# START OF Provided material

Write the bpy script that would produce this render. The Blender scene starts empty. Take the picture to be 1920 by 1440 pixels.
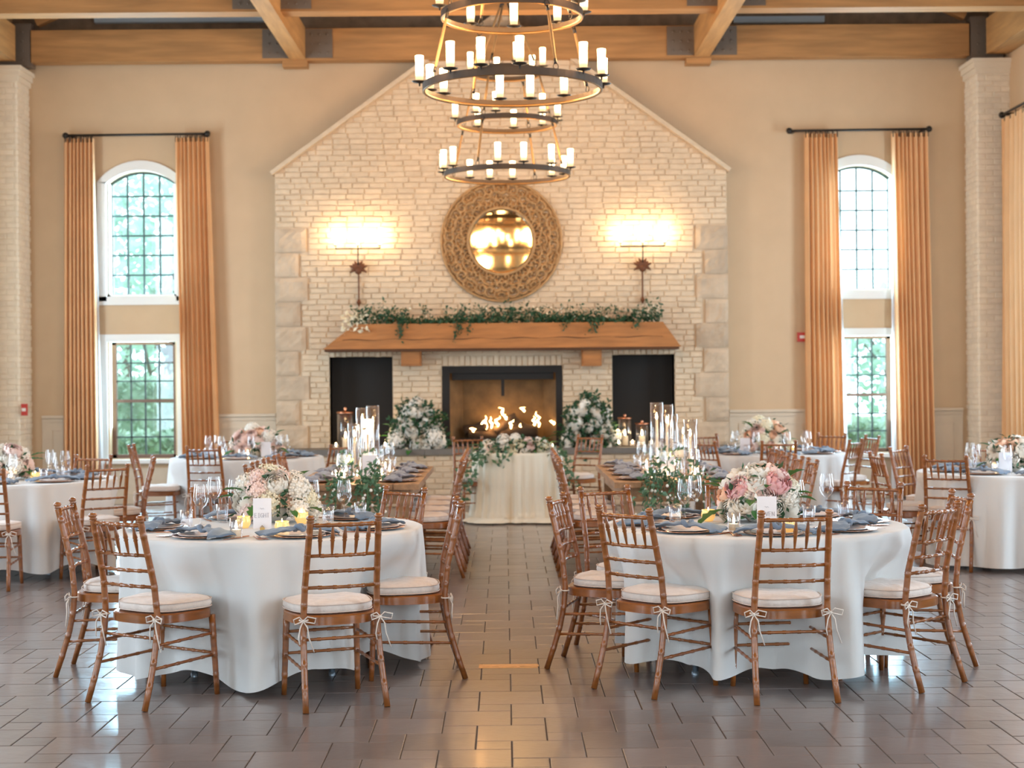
import bpy, math, random
import numpy as np
from mathutils import Vector, Matrix
R = random.Random(7)
PI = math.pi
sc = bpy.context.scene
COL = sc.collection

# ------------------------------------------------------------------ camera
FPX, YAW, PITCH, ROLL, CAMZ = 2949.5, 0.00482, -0.00246, 0.0085, 1.58
cy_, sy_, cp_, sp_ = math.cos(YAW), math.sin(YAW), math.cos(PITCH), math.sin(PITCH)
FWD = Vector((sy_*cp_, cy_*cp_, sp_)); RT0 = Vector((cy_, -sy_, 0)); UP0 = RT0.cross(FWD)
RT = RT0*math.cos(ROLL) - UP0*math.sin(ROLL); UP = UP0*math.cos(ROLL) + RT0*math.sin(ROLL)
cam = bpy.data.cameras.new('camera'); camo = bpy.data.objects.new('camera', cam); COL.objects.link(camo)
m = Matrix((RT, UP, -FWD)).transposed().to_4x4(); m.translation = (0, 0, CAMZ); camo.matrix_world = m
cam.sensor_width = 36; cam.lens = FPX/1920*36; cam.clip_end = 200
cam.dof.use_dof = True; cam.dof.focus_distance = 8.2; cam.dof.aperture_fstop = 3.2
sc.camera = camo
# ------------------------------------------------------------------ world, colour, lights
w = bpy.data.worlds.new('sky'); sc.world = w; w.use_nodes = True
bg = w.node_tree.nodes['Background']; bg.inputs[0].default_value = (0.72, 0.92, 1.0, 1); bg.inputs[1].default_value = 4.5
sc.view_settings.view_transform = 'Standard'; sc.view_settings.look = 'None'
sc.view_settings.gamma = 1; sc.view_settings.use_curve_mapping = False
sc.view_settings.exposure = 0.16
try:
    sc.cycles.use_denoising = True; sc.cycles.denoiser = 'OPENIMAGEDENOISE'
    sc.cycles.max_bounces = 8; sc.cycles.diffuse_bounces = 4; sc.cycles.glossy_bounces = 4
    sc.cycles.transmission_bounces = 6; sc.cycles.transparent_max_bounces = 24
    sc.cycles.caustics_reflective = False; sc.cycles.caustics_refractive = False
    sc.cycles.sample_clamp_indirect = 4
except Exception: pass
def area(name, loc, rot, sx, sy, power, col):
    l = bpy.data.lights.new(name, 'AREA'); l.shape = 'RECTANGLE'; l.size = sx; l.size_y = sy; l.energy = power; l.color = col
    o = bpy.data.objects.new(name, l); COL.objects.link(o); o.location = loc; o.rotation_euler = rot; return o
DAY = (0.62, 0.81, 1.0)
# daylight through the tall windows of the side walls and of the wall behind the camera
SIDE_WIN_Y = (1.0, 6.4, 11.8, 17.2)
for yy in SIDE_WIN_Y:
    area('daylight', (-6.42, yy, 2.7), (0, -PI/2, 0), 4.0, 1.5, 165, DAY)
    area('daylight', (6.42, yy, 2.7), (0, PI/2, 0), 4.0, 1.5, 165, DAY)
for xx in (-3.9, 0, 3.9):
    area('daylight', (xx, -3.9, 2.4), (PI/2, 0, 0), 2.2, 3.4, 32, (0.80, 0.88, 1.0))
for xx in (-4.86, 4.82):
    area('daylight', (xx, 20.76, 2.6), (-PI/2, 0, 0), 0.9, 3.2, 300, (0.42, 0.76, 1.0))

# ------------------------------------------------------------------ projection of measured image points to real places
def ray(px, py): return FWD*FPX + RT*(px-960) + UP*(720-py)
def on_z(px, py, z):
    d = ray(px, py); t = (z-CAMZ)/d.z; return Vector((d.x*t, d.y*t, z))
def on_y(px, py, Y):
    d = ray(px, py); t = Y/d.y; return Vector((d.x*t, Y, CAMZ+d.z*t))

# ------------------------------------------------------------------ materials
def pr(name, col, rough=.5, metal=0, spec=.5, coat=0, emit=None, es=0, var=0, scale=8, bump=0, bscale=40, stretch=None, sheen=0, trans=0, rnd=0, attr=None, sub=0):
    mt = bpy.data.materials.new(name); mt.use_nodes = True; nt = mt.node_tree; b = nt.nodes['Principled BSDF']; L = nt.links
    b.inputs['Base Color'].default_value = (*col, 1); b.inputs['Roughness'].default_value = rough; b.inputs['Metallic'].default_value = metal
    b.inputs['Specular IOR Level'].default_value = spec; b.inputs['Coat Weight'].default_value = coat; b.inputs['Coat Roughness'].default_value = .12
    b.inputs['Sheen Weight'].default_value = sheen
    if emit: b.inputs['Emission Color'].default_value = (*emit, 1); b.inputs['Emission Strength'].default_value = es
    if sub: b.inputs['Subsurface Weight'].default_value = sub; b.inputs['Subsurface Radius'].default_value = (.02, .015, .01)
    tc = nt.nodes.new('ShaderNodeTexCoord'); vec = tc.outputs['Object']
    if stretch:
        mp = nt.nodes.new('ShaderNodeMapping'); mp.inputs['Scale'].default_value = stretch; L.new(vec, mp.inputs[0]); vec = mp.outputs[0]
    src = None
    if var:
        n = nt.nodes.new('ShaderNodeTexNoise'); n.inputs['Scale'].default_value = scale; n.inputs['Detail'].default_value = 5
        L.new(vec, n.inputs['Vector'])
        r = nt.nodes.new('ShaderNodeMapRange'); r.inputs[1].default_value = .3; r.inputs[2].default_value = .7
        r.inputs[3].default_value = 1-var; r.inputs[4].default_value = 1+var; L.new(n.outputs[0], r.inputs[0]); src = r.outputs[0]
    if rnd:
        if attr: oi = nt.nodes.new('ShaderNodeAttribute'); oi.attribute_name = attr; ro = oi.outputs['Fac']
        else: oi = nt.nodes.new('ShaderNodeObjectInfo'); ro = oi.outputs['Random']
        r2 = nt.nodes.new('ShaderNodeMapRange'); r2.inputs[3].default_value = 1-rnd; r2.inputs[4].default_value = 1+rnd; L.new(ro, r2.inputs[0])
        if src:
            mu = nt.nodes.new('ShaderNodeMath'); mu.operation = 'MULTIPLY'; L.new(src, mu.inputs[0]); L.new(r2.outputs[0], mu.inputs[1]); src = mu.outputs[0]
        else: src = r2.outputs[0]
    if src:
        vm = nt.nodes.new('ShaderNodeVectorMath'); vm.operation = 'SCALE'; vm.inputs[0].default_value = col; L.new(src, vm.inputs['Scale']); L.new(vm.outputs[0], b.inputs['Base Color'])
    if bump:
        n2 = nt.nodes.new('ShaderNodeTexNoise'); n2.inputs['Scale'].default_value = bscale; n2.inputs['Detail'].default_value = 4; L.new(vec, n2.inputs['Vector'])
        bp = nt.nodes.new('ShaderNodeBump'); bp.inputs['Strength'].default_value = bump; bp.inputs['Distance'].default_value = .01
        L.new(n2.outputs[0], bp.inputs['Height']); L.new(bp.outputs[0], b.inputs['Normal'])
    if trans:
        tl = nt.nodes.new('ShaderNodeBsdfTranslucent'); tl.inputs[0].default_value = (*col, 1); mx = nt.nodes.new('ShaderNodeMixShader'); mx.inputs[0].default_value = trans
        out = nt.nodes['Material Output']; L.new(b.outputs[0], mx.inputs[1]); L.new(tl.outputs[0], mx.inputs[2]); L.new(mx.outputs[0], out.inputs[0])
    return mt
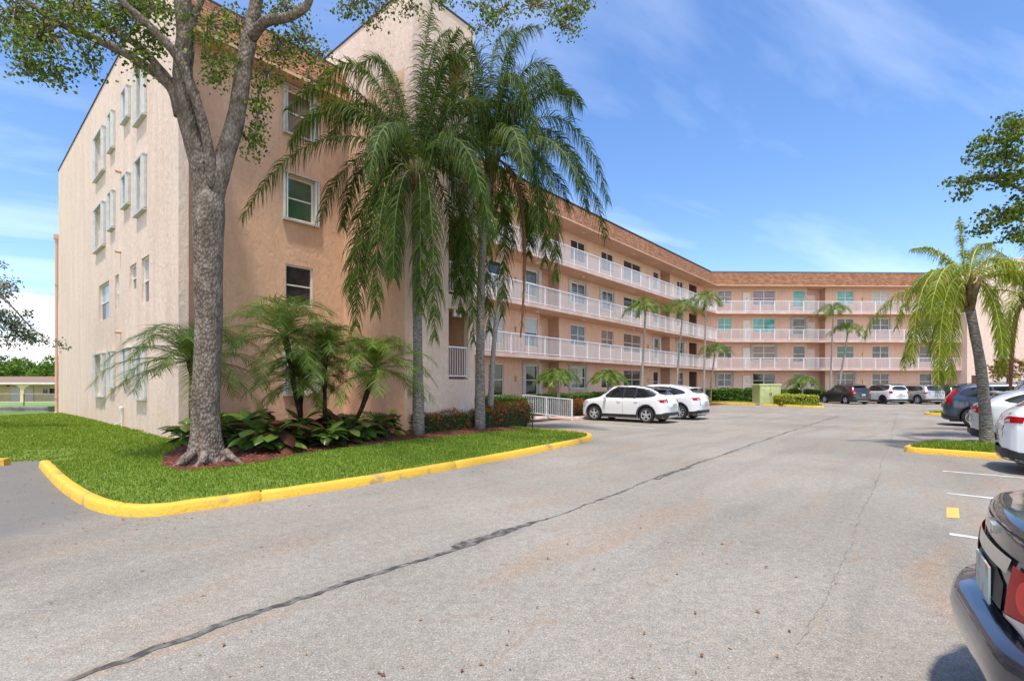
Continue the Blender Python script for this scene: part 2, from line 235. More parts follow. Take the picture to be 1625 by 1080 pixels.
M = dict(
 pink=stucco("pink_stucco", (0.80, 0.625, 0.51), (0.72, 0.53, 0.42), .9),
 peach=stucco("peach_stucco", (0.73, 0.485, 0.335), (0.66, 0.42, 0.28), .9),
 siding=grooved("peach_grooved_siding", (0.74, 0.50, 0.38), (0.69, 0.45, 0.33), 0.30),
 sidingf=grooved("rose_grooved_siding", (0.76, 0.54, 0.43), (0.70, 0.47, 0.37), 0.30),
 soffit=mat("peach_soffit_paint", (0.66, 0.42, 0.28), .8, (0.58, 0.35, 0.22), 0.6),
 slabedge=mat("pale_pink_slab_edge", (0.74, 0.55, 0.47), .8, (0.62, 0.42, 0.34), 1.2),
 shingle=shingle("terracotta_shingle", (0.37, 0.185, 0.105), (0.22, 0.105, 0.06), (0.09, 0.045, 0.028)),
 roofflat=mat("flat_roof_gravel", (0.35, 0.33, 0.30), .9),
 drip=mat("dark_drip_edge", (0.05, 0.035, 0.03), .6),
 white=mat("white_paint", (0.80, 0.79, 0.77), .45, (0.70, 0.70, 0.68), 3),
 rail=mat("white_railing_paint", (0.82, 0.83, 0.85), .4),
 shutter=mat("accordion_shutter_metal", (0.56, 0.57, 0.54), .5, (0.46, 0.47, 0.45), 6),
 door=mat("cream_door_paint", (0.72, 0.66, 0.58), .4),
 dark=mat("dark_void", (0.03, 0.02, 0.018), .9),
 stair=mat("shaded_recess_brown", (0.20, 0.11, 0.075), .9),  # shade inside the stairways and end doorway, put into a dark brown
 gl_dark=mat("dark_window_glass", (0.018, 0.018, 0.02), .05, (0.05, 0.045, 0.05), 2.5, spec=.8),
 gl_brown=mat("brown_window_blind", (0.15, 0.10, 0.075), .12, (0.20, 0.14, 0.10), 3, spec=.7),
 gl_blind=mat("window_with_pale_blind", (0.46, 0.46, 0.43), .12, (0.40, 0.40, 0.38), 3, spec=.7, stretch=(1, 1, 14)),
 gl_teal=mat("teal_window_glass", (0.03, 0.24, 0.23), .07, (0.05, 0.40, 0.38), 2, spec=.8),
 gl_green=mat("green_window_shade", (0.012, 0.075, 0.035), .07, (0.03, 0.12, 0.06), 2, spec=.8),
 gl_lav=mat("mauve_window_glass", (0.14, 0.10, 0.14), .07, (0.22, 0.17, 0.22), 2, spec=.8),
 gl_grey=mat("grey_screened_glass", (0.05, 0.052, 0.055), .10, (0.13, 0.13, 0.13), 2.5, spec=.6),
 brass=mat("brass_lamp_metal", (0.62, 0.40, 0.08), .35, metal=.6),
 lampglass=mat("frosted_lamp_glass", (0.62, 0.58, 0.52), .4),
 pipe=mat("pink_downpipe", (0.60, 0.38, 0.28), .5),
 asphalt=asphalt(),
 tar=mat("tar_sealant", (0.055, 0.052, 0.048), .85, (0.20, 0.185, 0.165), 11, mix=(.42, .66), detail=8, bump=.5, bscale=60),
 crack=mat("fine_pavement_crack", (0.15, 0.137, 0.12), .9, (0.27, 0.25, 0.22), 7, mix=(.4, .62), detail=8),
 roadwhite=mat("worn_white_road_paint", (0.62, 0.61, 0.58), .7, (0.36, 0.34, 0.32), 6, mix=(.45, .7), detail=8),
 roadyellow=mat("worn_yellow_road_paint", (0.72, 0.44, 0.09), .7, (0.5, 0.36, 0.18), 9, mix=(.5, .75), detail=8),
 kerb=mat("yellow_kerb_paint", (0.71, 0.425, 0.04), .7, (0.38, 0.26, 0.10), 3.4, .7, 22, mix=(.55, .70), detail=9),
 concrete=mat("pale_concrete", (0.48, 0.46, 0.43), .85, (0.36, 0.34, 0.31), 2, .3, 30),
 greyconc=mat("grey_seawall_concrete", (0.20, 0.19, 0.19), .9, (0.32, 0.31, 0.30), 2, .4, 12),
 stopwhite=mat("white_wheel_stop", (0.74, 0.73, 0.70), .7, (0.52, 0.50, 0.46), 5, .3, 30),
 paver=mat("pink_brick_paving", (0.56, 0.33, 0.22), .85, (0.44, 0.25, 0.17), 8, .3, 20),
 soil=mat("red_mulch_bed", (0.17, 0.045, 0.022), .95, (0.07, 0.02, 0.012), 9, .9, 30),
 lawn=mat("lawn_turf", (0.10, 0.17, 0.015), .9, (0.16, 0.22, 0.03), 2.2, .8, 60, detail=8),
 bglawn=mat("far_lawn_turf", (0.16, 0.27, 0.03), .9, (0.22, 0.32, 0.05), .6, detail=6),
 grass=leafmat("grass_blade", (0.10, 0.18, 0.012), (0.21, 0.33, 0.025), (0.40, 0.42, 0.10), .3, .6),
 mulch=leafmat("mulch_chip", (0.10, 0.025, 0.012), (0.27, 0.07, 0.035), (0.34, 0.14, 0.08), .0, .9),
 litter=leafmat("dry_leaf", (0.16, 0.07, 0.03), (0.34, 0.17, 0.07), (0.45, 0.26, 0.12), .0, .8),
 oakleaf=leafmat("glossy_round_leaf", (0.032, 0.070, 0.006), (0.095, 0.155, 0.014), (0.20, 0.26, 0.03), .35, .55),
 farleaf=leafmat("greyish_distant_leaf", (0.035, 0.055, 0.03), (0.09, 0.12, 0.07), (0.16, 0.19, 0.13), .3, .45),
 bushleaf=leafmat("bright_background_leaf", (0.03, 0.08, 0.01), (0.10, 0.20, 0.02), (0.21, 0.31, 0.04), .3, .5),
 hedgeleaf=leafmat("hedge_leaf", (0.03, 0.085, 0.01), (0.085, 0.20, 0.018), (0.17, 0.31, 0.03), .3, .35),
 hedgeyel=leafmat("gold_hedge_leaf", (0.16, 0.23, 0.02), (0.42, 0.46, 0.045), (0.62, 0.60, 0.10), .3, .4),
 ixleaf=leafmat("ixora_leaf", (0.03, 0.07, 0.01), (0.09, 0.155, 0.018), (0.17, 0.20, 0.03), .25, .4),
 ixflower=leafmat("red_flower_cluster", (0.42, 0.035, 0.015), (0.62, 0.10, 0.02), (0.72, 0.24, 0.05), .2, .5),
 palm=leafmat("queen_palm_leaflet", (0.020, 0.048, 0.006), (0.055, 0.105, 0.010), (0.14, 0.18, 0.025), .32, .55),
 palmyel=leafmat("yellow_green_palm_leaflet", (0.09, 0.15, 0.010), (0.21, 0.27, 0.016), (0.36, 0.36, 0.04), .35, .4),
 palmxmas=leafmat("stiff_palm_leaflet", (0.035, 0.085, 0.008), (0.09, 0.17, 0.016), (0.24, 0.28, 0.04), .3, .35),
 pygmy=leafmat("pygmy_palm_leaflet", (0.055, 0.11, 0.012), (0.14, 0.215, 0.025), (0.25, 0.31, 0.06), .3, .35),
 rachis=mat("palm_rachis", (0.16, 0.20, 0.05), .5),
 rachisyel=mat("yellow_palm_rachis", (0.42, 0.40, 0.08), .5),
 deadfrond=mat("dry_brown_frond", (0.24, 0.11, 0.045), .9, (0.14, 0.06, 0.03), 14, .6, 30),
 boot=mat("fibrous_palm_boot", (0.20, 0.14, 0.05), .9, (0.09, 0.07, 0.03), 12, .8, 20),
 cropshaft=mat("green_crownshaft", (0.16, 0.28, 0.07), .4),
 palmbark=bark("grey_palm_bark", (0.12, 0.105, 0.09), (0.25, 0.225, 0.195), (0.42, 0.39, 0.34), 1.2, True),
 palmthin=bark("pale_palm_bark", (0.20, 0.18, 0.16), (0.42, 0.38, 0.34), (0.60, 0.56, 0.50), 1.5, True),
 oakbark=bark("cracked_brown_bark", (0.15, 0.115, 0.09), (0.23, 0.18, 0.145), (0.35, 0.295, 0.25), 1.0),
 darkbark=bark("dark_fibrous_bark", (0.02, 0.014, 0.010), (0.045, 0.03, 0.02), (0.09, 0.065, 0.045), 1.6),
 tileaf=leafmat("broad_green_leaf", (0.030, 0.065, 0.012), (0.09, 0.165, 0.025), (0.30, 0.34, 0.07), .22, .3),
 tired=leafmat("broad_bronze_leaf", (0.045, 0.012, 0.010), (0.10, 0.035, 0.02), (0.17, 0.08, 0.03), .22, .35),
 core=mat("hedge_dark_core", (0.02, 0.028, 0.01), .95),
 utility=mat("pale_green_cabinet_paint", (0.50, 0.55, 0.24), .5, (0.44, 0.48, 0.22), 3),
 yelwall=mat("cream_yellow_wall", (0.62, 0.54, 0.29), .85, (0.56, 0.49, 0.26), 2),
 brownroof=mat("brown_shingle", (0.27, 0.17, 0.12), .9, (0.22, 0.135, 0.09), 9, detail=8),
 tyre=mat("tyre_rubber", (0.022, 0.022, 0.023), .75),
 rim=mat("machined_alloy", (0.62, 0.63, 0.65), .3, metal=.35),
 rimdark=mat("dark_wheel_hub", (0.03, 0.03, 0.032), .5, metal=.5),
 cladding=mat("black_plastic_cladding", (0.028, 0.028, 0.03), .55),
 carglass=mat("tinted_car_glass", (0.010, 0.012, 0.014), .03, spec=.9, coat=.6),
 redlamp=mat("red_tail_lamp", (0.50, 0.006, 0.008), .30, (0.30, 0.004, 0.006), 9, spec=.15),
 clearlamp=mat("clear_lamp_lens", (0.52, 0.47, 0.47), .12, coat=.5),
 chrome=mat("chrome_trim", (0.62, 0.63, 0.65), .18, metal=1),
 redlens=mat("bright_red_lens", (0.75, 0.02, 0.015), .25, spec=.3),
 plate=mat("blurred_licence_plate", (0.42, 0.50, 0.48), .5, (0.50, 0.28, 0.16), 9, mix=(.55, .62)),
)
def paint(name, c, metal=0.0, rough=.3):
    return mat(name, c, rough, coat=1.0, metal=metal, spec=.5)
P_WHITE = paint("white_car_paint", (0.78, 0.785, 0.79)); P_SILVER = paint("silver_car_paint", (0.50, 0.51, 0.52), .6)
P_GREY = paint("dark_grey_car_paint", (0.035, 0.035, 0.04), .4); P_BLUE = paint("slate_blue_car_paint", (0.045, 0.065, 0.105), .5)
P_BLACK = paint("black_car_paint", (0.012, 0.012, 0.014)); P_CHAR = paint("grey_metallic_sedan_paint", (0.045, 0.048, 0.068), .5, .25)

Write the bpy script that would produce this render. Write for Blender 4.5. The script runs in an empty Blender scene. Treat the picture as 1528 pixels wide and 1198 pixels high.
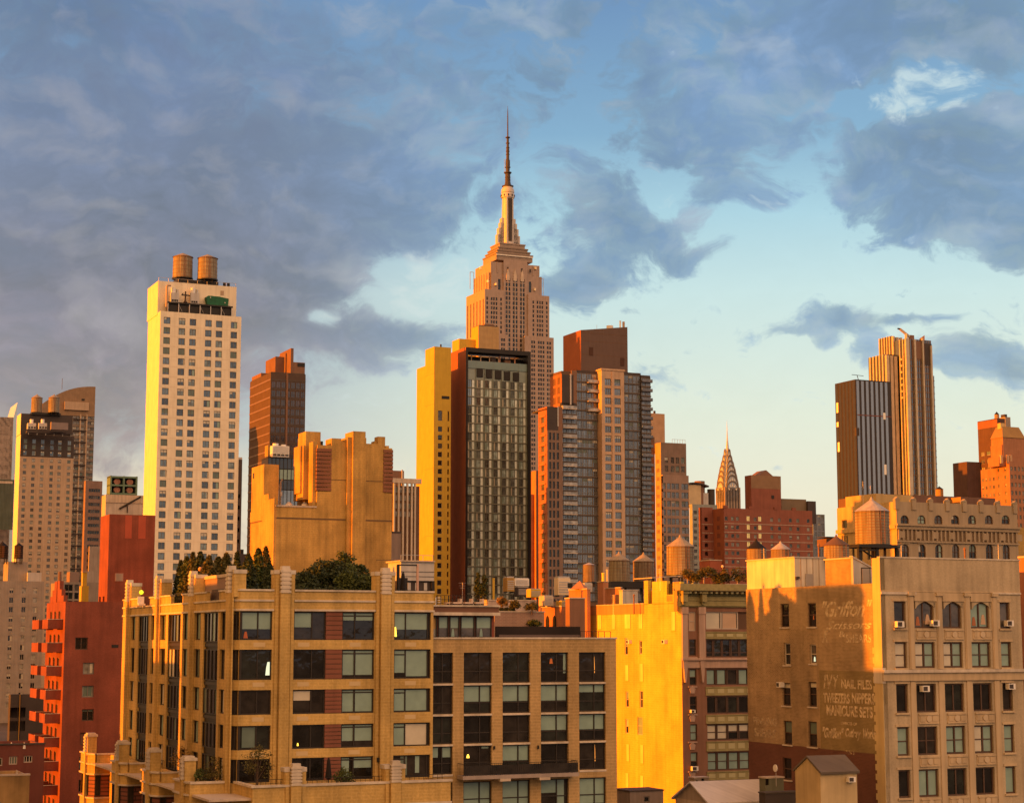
import bpy, math, random
from mathutils import Vector, Matrix
R = math.radians
S = bpy.context.scene
COL = S.collection

# ------------------------------------------------------------------ camera
FPX, CU, CV, HZ = 2700.0, 764.0, 599.0, 955.0      # focal length in photo pixels, centre, horizon row
PITCH = math.atan((HZ - CV) / FPX)
CAMH = 26.0
TH = R(24.0)                                        # the street grid against the view direction
cam = bpy.data.cameras.new("camera"); cam_o = bpy.data.objects.new("camera", cam); COL.objects.link(cam_o)
cam.sensor_width = 36.0; cam.lens = 36.0 * FPX / 1528.0
cam.clip_start = 1.0; cam.clip_end = 20000.0
cam_o.location = (0, 0, CAMH); cam_o.rotation_euler = (R(90) + PITCH, 0, 0)
S.camera = cam_o

# ------------------------------------------------------------------ light
SUN_AZ, SUN_EL = R(21.5), R(3.2)                    # low in the west, just behind the plane of the street fronts
sun_dir = Vector((-math.cos(SUN_AZ) * math.cos(SUN_EL), -math.sin(SUN_AZ) * math.cos(SUN_EL), math.sin(SUN_EL)))
sl = bpy.data.lights.new("sun", 'SUN'); sl.energy = 5.0; sl.angle = R(0.5); sl.color = (1.0, 0.235, 0.002)
so = bpy.data.objects.new("sun", sl); COL.objects.link(so)
so.rotation_euler = sun_dir.to_track_quat('Z', 'Y').to_euler()
S.view_settings.view_transform = 'Standard'; S.view_settings.look = 'None'
S.view_settings.exposure = 1.15; S.view_settings.gamma = 1.0
S.cycles.max_bounces = 6; S.cycles.diffuse_bounces = 3; S.cycles.glossy_bounces = 3
S.cycles.use_denoising = True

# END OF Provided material

**Given instruction:** Up to and including the line containing "COL = sc.collection", quote each line of the entries above from the very first, please, exactly and without images.

**Full solution:**
Write the bpy script that would produce this render. The Blender scene starts empty. Take the picture to be 1920 by 1440 pixels.
import bpy, math, random
import numpy as np
from mathutils import Vector, Matrix
R = random.Random(7)
PI = math.pi
sc = bpy.context.scene
COL = sc.collection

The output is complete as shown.